[Start of Task input]
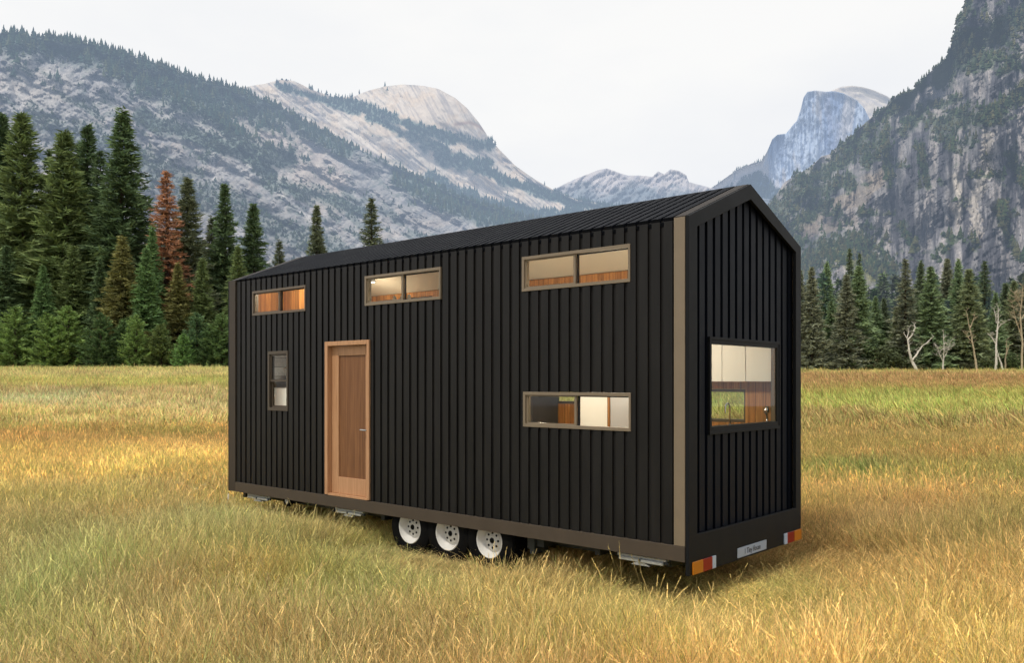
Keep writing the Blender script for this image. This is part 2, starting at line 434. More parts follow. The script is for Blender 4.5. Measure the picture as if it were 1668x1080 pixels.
# local axes: x along the long side (away, left), y = depth across the house taken negative so the frame is right-handed
ax = Vector((-math.sin(TH), math.cos(TH), 0)); ay = Vector((math.cos(TH), math.sin(TH), 0))
L, W, HE, HR = 7.572, 2.4, 3.18, 3.66
house = empty('tiny_house', (HX0, HD, 0.0), 0)
# local frame: X = -s (s along the long side), Y = t (across).  ( -ax , ay , z ) is right-handed when rotated
ang = math.atan2(-ax.y, -ax.x)
house.rotation_euler = (0, 0, ang)
tag(house, 'black ribbed tiny house on a triple axle trailer standing in the meadow', 'tiny house')
chk = Matrix.Rotation(ang, 3, 'Z') @ Vector((0, 1, 0))
SY = 1.0 if (chk - ay).length < 1e-3 else -1.0

def P(s, t, z): return (-s, SY * t, z + HB)

class HB_(MB):
    """boxes in house coordinates s, t, z"""
    def hbox(self, s0, s1, t0, t1, z0, z1):
        a = P(s0, t0, z0); b = P(s1, t1, z1)
        self.box(tuple(min(p, q) for p, q in zip(a, b)), tuple(max(p, q) for p, q in zip(a, b)))
    def hpoly(self, pts, fs):
        self.add([P(*p) for p in pts], fs)
    def wedge(self, a0, a1, b0, b1, z00, z01, z10, z11, along):
        """box whose top (and bottom) may slope: a is the running axis (s for long walls, t for ends)"""
        def q(a, b, z): return P(a, b, z) if along == 's' else P(b, a, z)
        vs = [q(a0,b0,z00),q(a1,b0,z10),q(a1,b1,z10),q(a0,b1,z00),q(a0,b0,z01),q(a1,b0,z11),q(a1,b1,z11),q(a0,b1,z01)]
        self.add(vs, [(0,3,2,1),(4,5,6,7),(0,1,5,4),(1,2,6,5),(2,3,7,6),(3,0,4,7)])

def clad_wall(along, a0, a1, face, inner, z0, top, openings, pitch=0.13, flat=0.088, height=0.020, start=None, ribs=True):
    """ribbed sheet wall with true openings; face: outermost coordinate of ribs, inner: back coordinate"""
    mb = HB_()
    sgn = 1 if inner > face else -1
    cuts = {round(a0, 4), round(a1, 4)}
    ribl = []
    if ribs:
        a = a0 if start is None else start
        while a < a1:
            ribl.append((a, a + flat)); cuts.update([round(min(max(a, a0), a1), 4), round(min(max(a + flat, a0), a1), 4)]); a += pitch
    for o in openings: cuts.update([round(o[0], 4), round(o[1], 4)])
    if not callable(top):
        tv = top; top = lambda a: tv
    elif a0 < W / 2 < a1: cuts.add(W / 2)
    cs = sorted(c for c in cuts if a0 - 1e-6 <= c <= a1 + 1e-6)
    for c0, c1 in zip(cs[:-1], cs[1:]):
        if c1 - c0 < 1e-4: continue
        mid = (c0 + c1) / 2
        isrib = any(r0 <= mid <= r1 for r0, r1 in ribl) or not ribs
        f = face if isrib else face + sgn * height
        segs = [(z0, None)]
        for o in sorted([o for o in openings if o[0] <= mid <= o[1]], key=lambda q: q[2]):
            lo, hi = segs.pop()
            if o[2] > lo + 1e-4: segs.append((lo, o[2]))
            segs.append((o[3], hi))
        for lo, hi in segs:
            t0 = top(c0) if hi is None else hi
            t1 = top(c1) if hi is None else hi
            if min(t0, t1) <= lo: 
                if max(t0, t1) <= lo: continue
            mb.wedge(c0, c1, f, inner, lo, t0, lo, t1, along)
    return mb

gable = lambda t: HE + (HR - HE) * (1 - abs(t - W / 2) / (W / 2))
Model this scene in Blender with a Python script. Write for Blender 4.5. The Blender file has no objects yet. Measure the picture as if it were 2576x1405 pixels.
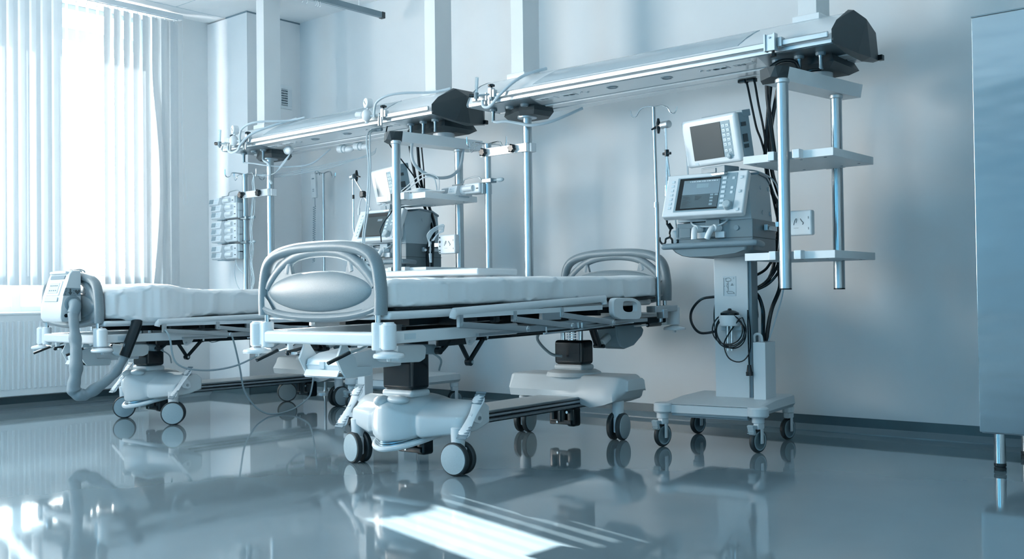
[End of Task input]
Copy the data exactly. Any picture it contains is to be omitted.

# Task solution:
Keep writing the Blender script for this image. This is part 2, starting at line 434. More parts follow. The script is for Blender 4.5. Measure the picture as if it were 1668x1080 pixels.
# local axes: x along the long side (away, left), y = depth across the house taken negative so the frame is right-handed
ax = Vector((-math.sin(TH), math.cos(TH), 0)); ay = Vector((math.cos(TH), math.sin(TH), 0))
L, W, HE, HR = 7.572, 2.4, 3.18, 3.66
house = empty('tiny_house', (HX0, HD, 0.0), 0)
# local frame: X = -s (s along the long side), Y = t (across).  ( -ax , ay , z ) is right-handed when rotated
ang = math.atan2(-ax.y, -ax.x)
house.rotation_euler = (0, 0, ang)
tag(house, 'black ribbed tiny house on a triple axle trailer standing in the meadow', 'tiny house')
chk = Matrix.Rotation(ang, 3, 'Z') @ Vector((0, 1, 0))
SY = 1.0 if (chk - ay).length < 1e-3 else -1.0

def P(s, t, z): return (-s, SY * t, z + HB)

class HB_(MB):
    """boxes in house coordinates s, t, z"""
    def hbox(self, s0, s1, t0, t1, z0, z1):
        a = P(s0, t0, z0); b = P(s1, t1, z1)
        self.box(tuple(min(p, q) for p, q in zip(a, b)), tuple(max(p, q) for p, q in zip(a, b)))
    def hpoly(self, pts, fs):
        self.add([P(*p) for p in pts], fs)
    def wedge(self, a0, a1, b0, b1, z00, z01, z10, z11, along):
        """box whose top (and bottom) may slope: a is the running axis (s for long walls, t for ends)"""
        def q(a, b, z): return P(a, b, z) if along == 's' else P(b, a, z)
        vs = [q(a0,b0,z00),q(a1,b0,z10),q(a1,b1,z10),q(a0,b1,z00),q(a0,b0,z01),q(a1,b0,z11),q(a1,b1,z11),q(a0,b1,z01)]
        self.add(vs, [(0,3,2,1),(4,5,6,7),(0,1,5,4),(1,2,6,5),(2,3,7,6),(3,0,4,7)])

def clad_wall(along, a0, a1, face, inner, z0, top, openings, pitch=0.13, flat=0.088, height=0.020, start=None, ribs=True):
    """ribbed sheet wall with true openings; face: outermost coordinate of ribs, inner: back coordinate"""
    mb = HB_()
    sgn = 1 if inner > face else -1
    cuts = {round(a0, 4), round(a1, 4)}
    ribl = []
    if ribs:
        a = a0 if start is None else start
        while a < a1:
            ribl.append((a, a + flat)); cuts.update([round(min(max(a, a0), a1), 4), round(min(max(a + flat, a0), a1), 4)]); a += pitch
    for o in openings: cuts.update([round(o[0], 4), round(o[1], 4)])
    if not callable(top):
        tv = top; top = lambda a: tv
    elif a0 < W / 2 < a1: cuts.add(W / 2)
    cs = sorted(c for c in cuts if a0 - 1e-6 <= c <= a1 + 1e-6)
    for c0, c1 in zip(cs[:-1], cs[1:]):
        if c1 - c0 < 1e-4: continue
        mid = (c0 + c1) / 2
        isrib = any(r0 <= mid <= r1 for r0, r1 in ribl) or not ribs
        f = face if isrib else face + sgn * height
        segs = [(z0, None)]
        for o in sorted([o for o in openings if o[0] <= mid <= o[1]], key=lambda q: q[2]):
            lo, hi = segs.pop()
            if o[2] > lo + 1e-4: segs.append((lo, o[2]))
            segs.append((o[3], hi))
        for lo, hi in segs:
            t0 = top(c0) if hi is None else hi
            t1 = top(c1) if hi is None else hi
            if min(t0, t1) <= lo: 
                if max(t0, t1) <= lo: continue
            mb.wedge(c0, c1, f, inner, lo, t0, lo, t1, along)
    return mb

gable = lambda t: HE + (HR - HE) * (1 - abs(t - W / 2) / (W / 2))
Model this scene in Blender with a Python script. Write for Blender 4.5. The Blender file has no objects yet. Measure the picture as if it were 2576x1405 pixels.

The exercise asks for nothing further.